TFF: Can you describe the process of commissioning and editing Eurasian Monsters? For instance, did you have a call for submissions, or was everything commissioned or reprints? Did you have to deal with translators, or did you only look at work that was already in English?

MH: I worked with tracking down authors and artists to Eurasian Monsters the same way as for the other monster volumes. These books have been invitation-only anthologies. I had a number of available slots, I wanted a balanced representation—mostly covering as many countries in the region as possible, but also gender, sexuality, indigenous backgrounds etc. So what I did was carefully send out the invitations, only one at the time, building up the table of contents slowly, to make sure the representation became good. For some books I have used 4-5 months before being able to finish the contributor list. Some times I had a story I wanted to publish before contacting the author, but mostly I’ve invited the authors to write a new story within a set of guidelines.

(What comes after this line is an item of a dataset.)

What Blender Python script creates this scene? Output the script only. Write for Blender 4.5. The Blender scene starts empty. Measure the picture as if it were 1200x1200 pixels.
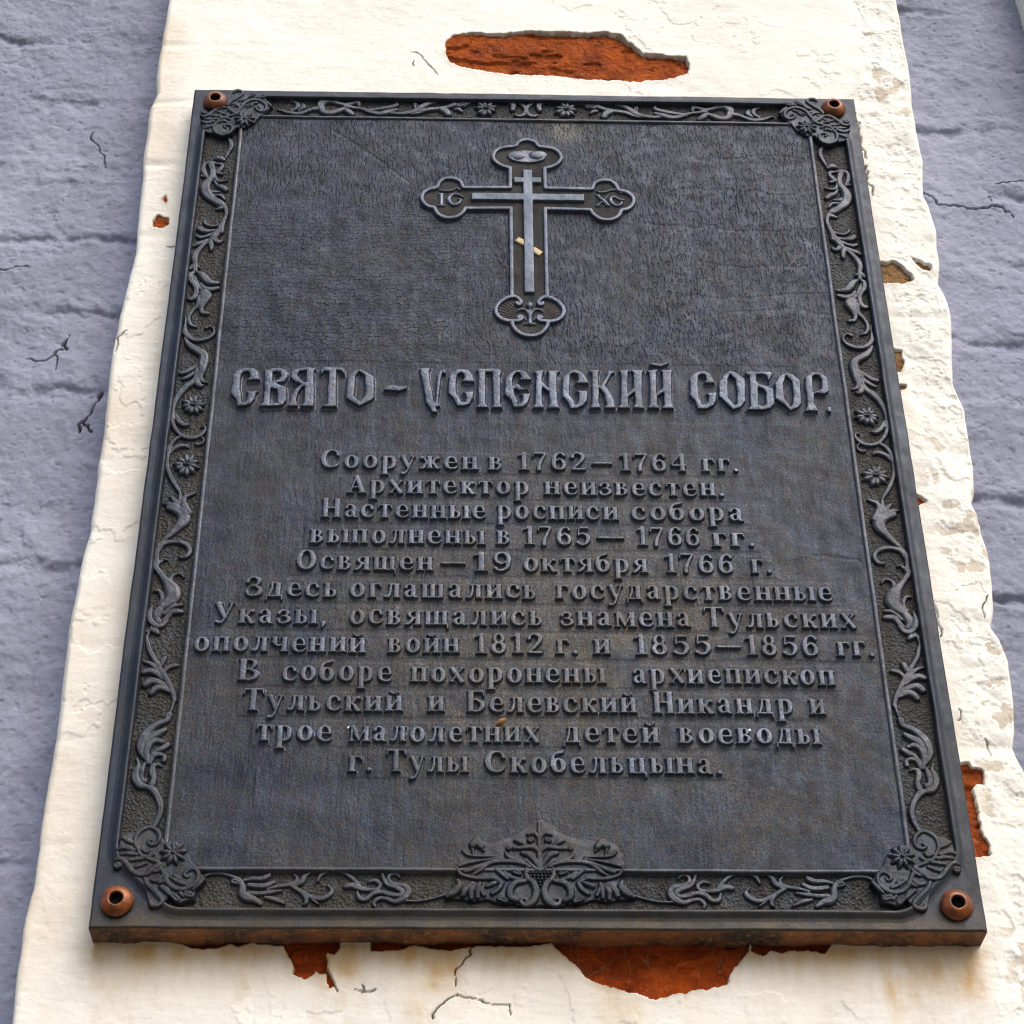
import bpy, math
import numpy as np
from mathutils import Matrix, Vector

# ------------------------------------------------------------------ camera, sky, sun, exposure
SC = bpy.context.scene
COL = SC.collection
F_PX = 2375.3866793824886
CAMR = np.array([[0.9996403469606068, -0.025756284155613738, -0.007469307529704277],
                 [0.009436785848408975, 0.5985533952951606, -0.8010273279067867],
                 [0.02510226685638738, 0.8006687497380742, 0.5985811802851307]])
CAMC = np.array([0.24472259, -1.24805393, -0.58577209])
cd = bpy.data.cameras.new('camera')
cd.sensor_width = 36.0
cd.sensor_height = 36.0
cd.lens = 36.0 * F_PX / 1200.0
cd.clip_start = 0.01
cd.clip_end = 500.0
cam = bpy.data.objects.new('camera', cd)
COL.objects.link(cam)
mw = Matrix.Identity(4)
for i in range(3):
    mw[i][0] = CAMR[0][i]; mw[i][1] = -CAMR[1][i]; mw[i][2] = -CAMR[2][i]; mw[i][3] = CAMC[i]
cam.matrix_world = mw
SC.camera = cam

SUN_EL, SUN_AZ = math.radians(50), math.radians(150)     # azimuth clockwise from +Y (into the wall)
wd = bpy.data.worlds.new('World')
SC.world = wd
wd.use_nodes = True
wn = wd.node_tree
bg = wn.nodes['Background']
sky = wn.nodes.new('ShaderNodeTexSky')
sky.sky_type = 'NISHITA'
sky.sun_disc = False
sky.sun_elevation = SUN_EL
sky.sun_rotation = SUN_AZ
sky.air_density = 1.0
sky.dust_density = 4.0
sky.ozone_density = 1.0
wn.links.new(sky.outputs[0], bg.inputs[0])
bg.inputs[1].default_value = 0.13
sl = bpy.data.lights.new('sun', 'SUN')
sl.energy = 1.2
sl.angle = math.radians(55)
sl.color = (1.0, 0.965, 0.90)
so = bpy.data.objects.new('sun', sl)
COL.objects.link(so)
sd = Vector((math.sin(SUN_AZ) * math.cos(SUN_EL), math.cos(SUN_AZ) * math.cos(SUN_EL), math.sin(SUN_EL)))
so.rotation_euler = sd.to_track_quat('Z', 'Y').to_euler()
so.location = (0.8, -2.0, 3.0)
SC.view_settings.view_transform = 'Standard'
SC.view_settings.look = 'None'
SC.view_settings.exposure = 0.62
SC.view_settings.gamma = 1.0
SC.cycles.max_bounces = 6
SC.cycles.use_denoising = True
SC.cycles.filter_width = 1.2

# ------------------------------------------------------------------ measuring
W, H = 0.600, 0.8223            # the plaque, metres
YW = 0.023                      # face of the pilaster behind the plaque's front plane (Y = 0)
YP = 0.068                      # recessed wall


def unproj(px, py, Y=0.0):
    px = np.asarray(px, float); py = np.asarray(py, float)
    a, b = (px - 600) / F_PX, (py - 600) / F_PX
    d = CAMR[0][:, None] * a.ravel() + CAMR[1][:, None] * b.ravel() + CAMR[2][:, None]
    k = (Y - CAMC[1]) / d[1]
    return (CAMC[0] + k * d[0]).reshape(px.shape), (CAMC[2] + k * d[2]).reshape(px.shape)


def trace(pts, ox=0., oy=0., s=1., Y=0.0):
    """points read off an enlarged view -> metres on the plane Y"""
    p = np.array([q[:2] for q in pts], float)
    x, z = unproj(ox + p[:, 0] / s, oy + p[:, 1] / s, Y)
    return np.stack([x, z], 1)


def px_scale(px, py, Y=0.0):
    x, z = unproj([px, px + 4, px], [py, py, py + 4], Y)
    return math.sqrt(math.hypot(x[1] - x[0], z[1] - z[0]) * math.hypot(x[2] - x[0], z[2] - z[0])) / 4


# ------------------------------------------------------------------ noise
_T = [np.random.default_rng(s).random((256, 256)).astype(np.float32) for s in range(24)]


def vnoise(x, z, seed=0):
    t = _T[seed % 24]
    xi = np.floor(x).astype(np.int64); zi = np.floor(z).astype(np.int64)
    fx = (x - xi).astype(np.float32); fz = (z - zi).astype(np.float32)
    fx = fx * fx * (3 - 2 * fx); fz = fz * fz * (3 - 2 * fz)
    x0 = xi & 255; x1 = (xi + 1) & 255; z0 = zi & 255; z1 = (zi + 1) & 255
    a = t[x0, z0] * (1 - fx) + t[x1, z0] * fx
    b = t[x0, z1] * (1 - fx) + t[x1, z1] * fx
    return (a * (1 - fz) + b * fz) * 2 - 1


def fbm(x, z, f, octv=4, seed=0, gain=0.5):
    r = 0; a = 1.0; n = 0
    for o in range(octv):
        r = r + a * vnoise(x * f + 17.3 * o + seed * 3.1, z * f + 9.7 * o + seed * 5.7, seed + o)
        n += a; a *= gain; f *= 2.03
    return r / n


def sstep(a, b, x):
    t = np.clip((x - a) / (b - a), 0, 1)
    return t * t * (3 - 2 * t)


# ------------------------------------------------------------------ distance helpers
def smooth(pts, n=7):
    """Catmull-Rom through (x, z, r)"""
    p = np.array(pts, float)
    if len(p) < 3:
        return p
    q = np.vstack([2 * p[0] - p[1], p, 2 * p[-1] - p[-2]])
    out = []
    for i in range(1, len(q) - 2):
        t = np.linspace(0, 1, n, endpoint=False)[:, None]
        a, b, c, d = q[i - 1], q[i], q[i + 1], q[i + 2]
        out.append(0.5 * (2 * b + (c - a) * t + (2 * a - 5 * b + 4 * c - d) * t * t + (3 * b - a - 3 * c + d) * t ** 3))
    out.append(p[-1][None])
    r = np.vstack(out)
    r[:, 2] = np.clip(r[:, 2], p[:, 2].min() * 0.8, p[:, 2].max() * 1.05)
    return r


class Field:
    """a rectangular height grid"""
    def __init__(s, x0, x1, z0, z1, g):
        s.g = g; s.x0 = x0; s.z0 = z0
        s.nx = int(math.ceil((x1 - x0) / g)) + 1
        s.nz = int(math.ceil((z1 - z0) / g)) + 1
        s.xs = x0 + np.arange(s.nx) * g
        s.zs = z0 + np.arange(s.nz) * g
        s.h = np.full((s.nz, s.nx), -1.0)

    def win(s, xa, xb, za, zb):
        i0 = max(0, int((xa - s.x0) / s.g) - 1); i1 = min(s.nx, int((xb - s.x0) / s.g) + 3)
        j0 = max(0, int((za - s.z0) / s.g) - 1); j1 = min(s.nz, int((zb - s.z0) / s.g) + 3)
        if i1 <= i0 or j1 <= j0:
            return None
        X, Z = np.meshgrid(s.xs[i0:i1], s.zs[j0:j1])
        return (slice(j0, j1), slice(i0, i1)), X, Z

    def stroke(s, pts, k=0.8, base=0.0006, cap=0.0045, p=0.62, sm=True, lift=0.0, vein=0.0):
        """rounded raised line; pts (x, z, r) in metres"""
        q = smooth(pts) if sm else np.array(pts, float)
        for a, b in zip(q[:-1], q[1:]):
            m = max(a[2], b[2])
            w = s.win(min(a[0], b[0]) - m, max(a[0], b[0]) + m, min(a[1], b[1]) - m, max(a[1], b[1]) + m)
            if w is None:
                continue
            sl_, X, Z = w
            dx, dz = b[0] - a[0], b[1] - a[1]
            L = dx * dx + dz * dz + 1e-12
            t = np.clip(((X - a[0]) * dx + (Z - a[1]) * dz) / L, 0, 1)
            d = np.hypot(X - a[0] - t * dx, Z - a[1] - t * dz)
            r = a[2] + (b[2] - a[2]) * t
            qd = np.clip(1 - (d / r) ** 2, 0, 1) ** p * (1 - vein * np.exp(-(d / r / 0.26) ** 2) * sstep(0.0013, 0.0021, r))
            h = np.where(d < r, np.minimum(base + k * r, cap) * qd + lift, -1)
            s.h[sl_] = np.maximum(s.h[sl_], h)

    def sdf_stroke(s, D, pts, sm=True):
        q = smooth(pts, 5) if sm else np.array(pts, float)
        for a, b in zip(q[:-1], q[1:]):
            m = max(a[2], b[2]) + 0.0012
            w = s.win(min(a[0], b[0]) - m, max(a[0], b[0]) + m, min(a[1], b[1]) - m, max(a[1], b[1]) + m)
            if w is None:
                continue
            sl_, X, Z = w
            dx, dz = b[0] - a[0], b[1] - a[1]
            L = dx * dx + dz * dz + 1e-12
            t = np.clip(((X - a[0]) * dx + (Z - a[1]) * dz) / L, 0, 1)
            d = np.hypot(X - a[0] - t * dx, Z - a[1] - t * dz) - (a[2] + (b[2] - a[2]) * t)
            D[sl_] = np.minimum(D[sl_], d)

    def sdf_box(s, D, x0, z0, x1, z1, hw):
        """flat ended bar from p0 to p1 with half width hw"""
        m = hw + 0.0012
        w = s.win(min(x0, x1) - m, max(x0, x1) + m, min(z0, z1) - m, max(z0, z1) + m)
        if w is None:
            return
        sl_, X, Z = w
        dx, dz = x1 - x0, z1 - z0
        L = math.hypot(dx, dz) + 1e-9
        ux, uz = dx / L, dz / L
        u = (X - x0) * ux + (Z - z0) * uz - L / 2
        v = -(X - x0) * uz + (Z - z0) * ux
        qx, qz = np.abs(u) - L / 2, np.abs(v) - hw
        d = np.hypot(np.maximum(qx, 0), np.maximum(qz, 0)) + np.minimum(np.maximum(qx, qz), 0)
        D[sl_] = np.minimum(D[sl_], d)

    def poly(s, pts, margin=0.0015):
        """signed distance to polygon in its window (negative inside)"""
        p = np.array(pts, float)
        w = s.win(p[:, 0].min() - margin, p[:, 0].max() + margin, p[:, 1].min() - margin, p[:, 1].max() + margin)
        if w is None:
            return None
        sl_, X, Z = w
        return sl_, poly_sd(X, Z, p)

    def raise_sd(s, D, hgt, soft=0.0005, crown=0.0):
        h = hgt * sstep(soft, -soft, D) + crown * np.clip(-D / 0.002, 0, 1)
        s.h = np.maximum(s.h, np.where(D < soft, h, -1))

    def mesh(s, name, mat, parent, base, eps=1e-5, sink=0.0004, wob=0.00012, keep=None, rough=0.0):
        """base: height of the ground the relief stands on (m toward the viewer)"""
        X, Z = np.meshgrid(s.xs, s.zs)
        up = (s.h > eps) if keep is None else keep
        q = up[:-1, :-1] | up[1:, :-1] | up[:-1, 1:] | up[1:, 1:]
        hh = np.where(s.h > eps, s.h, -sink) if keep is None else s.h
        hh = hh + base
        if wob:
            hh = hh + wob * fbm(X, Z, 160.0, 3, 5)
        return grid_obj(name, X, -hh, Z, q, mat, parent)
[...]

We have had translations in several of the volumes. I have had no other choice than using the translator tools available, just to get a feeling about the author’s voice, and to be able to consider if the story fits the anthology. In Eurasian Monsters I had seven translations by four translators, six stories exclusively for the book. Of these a few reprints but also newly written stories. So that has been challenging because I have not been able to start the editing work until the translation work is done. I have learned a lot, and I do hope the translators feel happy about how the stories turned out.

TFF: Now that you’ve been around the world in eighty monsters, are there any patterns that you have noticed in stories and beliefs about the mythological creatures, or does each region have its own unique kinds of monsters and relationships to them?

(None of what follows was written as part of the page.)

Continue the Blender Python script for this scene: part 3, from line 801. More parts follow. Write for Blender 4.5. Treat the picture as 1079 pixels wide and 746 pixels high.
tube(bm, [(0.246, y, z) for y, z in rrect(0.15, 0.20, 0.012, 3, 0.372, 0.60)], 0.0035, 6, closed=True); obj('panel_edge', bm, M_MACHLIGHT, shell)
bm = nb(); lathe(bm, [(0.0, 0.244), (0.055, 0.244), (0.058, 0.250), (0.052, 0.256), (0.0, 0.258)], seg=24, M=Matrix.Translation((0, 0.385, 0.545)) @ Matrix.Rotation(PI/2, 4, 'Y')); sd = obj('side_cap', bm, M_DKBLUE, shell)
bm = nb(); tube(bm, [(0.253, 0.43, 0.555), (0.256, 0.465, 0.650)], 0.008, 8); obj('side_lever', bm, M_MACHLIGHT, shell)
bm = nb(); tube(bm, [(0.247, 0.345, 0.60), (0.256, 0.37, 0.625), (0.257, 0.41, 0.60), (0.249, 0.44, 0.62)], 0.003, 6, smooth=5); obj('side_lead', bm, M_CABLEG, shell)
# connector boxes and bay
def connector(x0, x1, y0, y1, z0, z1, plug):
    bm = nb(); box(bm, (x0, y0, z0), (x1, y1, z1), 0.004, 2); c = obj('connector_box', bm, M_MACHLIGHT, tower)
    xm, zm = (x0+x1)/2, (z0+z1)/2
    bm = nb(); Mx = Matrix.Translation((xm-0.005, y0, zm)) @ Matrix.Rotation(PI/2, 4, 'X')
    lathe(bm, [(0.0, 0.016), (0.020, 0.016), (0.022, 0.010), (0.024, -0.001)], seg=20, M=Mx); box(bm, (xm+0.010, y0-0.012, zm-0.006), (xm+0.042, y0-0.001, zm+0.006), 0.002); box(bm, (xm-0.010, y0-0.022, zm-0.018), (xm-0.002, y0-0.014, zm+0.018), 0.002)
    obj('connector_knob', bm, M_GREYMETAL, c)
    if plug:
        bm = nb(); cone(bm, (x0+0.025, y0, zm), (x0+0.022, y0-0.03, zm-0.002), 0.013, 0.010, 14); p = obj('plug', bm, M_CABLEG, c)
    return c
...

MH: It is a difficult question. In general, humans of all times have created stories and myths about beasts, dark creatures, and monsters. You can find traces of them in old texts, architecture, art, in legends and myths, and even in old sea maps. Monster folklore is passed down from generation to generation, and these stories are not just for fun, but often teach a lesson as well, or make sure that curious people stay away from specific areas (like haunted houses). No matter where you are in the world, monsters have been there to take the blame when bad things happen—like shipwrecks or sudden deaths, or they can be a way to explain frightening phenomena like thunder and lightning.

Some monsters are universal. You will always find the shapeshifters, the flesh-eating walking dead and the great monsters of the lakes and sea. But just like the everyday lives of humans are influenced by whether their home is at the coastline, in the desert, in the jungle, or in the mountains—the monsters attracted to these different geographical conditional possibilities are also different. A vampire avoiding the sun might not find it pleasant to stay in the Sahara desert, nor would the hyena shapeshifter thrive in the Arctic either.

It might be a coincidence but I do believe I’ve spotted some regional differences, while editing the monster volumes. To name a few observations: Magic is for instance a strong theme in monster narratives from Africa and South America, though it manifests in slightly different ways. The volume focused on North America has many human-made monsters, or monsters with human-like attributes. The Africa and the Pacific volumes have more beasts, when compared to the other volumes in the series. These two volumes and Eurasia also have a multitude of dark creatures from the wilderness or oceans, or with a connection to natural forces such as thunder storms. In both the Eurasia and Africa volumes several of the stories are concerned with place and origin, about immigration and going home. But Eurasian Monsters feels closer to the feeling of home created in the Asia volume, where it is not so much about the place but more about the family itself and the strong relationships between loved ones—dead, living or absent. The spirits, ghosts and demons create an almost floating atmosphere.

TFF: What about the oral tradition of sharing scary tales? Do you think that an anthology is its natural descendant, or that we are missing out on something?

MH: That is an interesting thought. An themed anthology like this could indeed fill some of the need to share the scary tale by the camp fire, both because short stories are shorter snippets with different author voices, and here you would have voices from different geographical places telling you tales about frightening creatures you’ve never heard about. What you would miss out is the sharing: People like to get scared together. And an anthology is (usually) about the relationship between only the author and the sole reader.

TFF: Could you invent and briefly describe a totally made-up monster that somehow clearly belongs in the Eurasian as opposed to any other volume in the Books of Monsters series?

MH: I was surprised there weren’t that many classical shapeshifters in Eurasian Monsters since so much of this region is vast wilderness, and the winters are cold and long. So I would nominate shapeshifter monsters with jaws, like the big brown bear or the giant grey wolf. But of course all these would also be able to exist in many parts of the Northern world. But if you combined it with the many beliefs in ghosts and spirits, especially house spirits, it could be a quite scary monster who lurked between your kitchen and other dimensions, and between a manlike form and an animalform.

Or even a cranky and bloodthirsty version of the prehistoric gigantic mammoth, maybe trampling people to death or piercing them with its long teeth. This latter is actually an intriguing idea, if you picture it in tunnels and not on the Siberian tundra. According to the great interwebs, there existed a belief among indigenous peoples of Siberia, that the mammoth was a creature that lived underground, burrowing tunnels as it went, and would die if reaching the surface.

TFF: Thanks for joining us, Margrét!

MH: Thanks for having me!


Margrét Helgadottír’s Eurasian Monsters, and the other six volumes in the series, can be found at Fox Spirit Books, links at Margrét’s website, and many other online bookstores and libraries.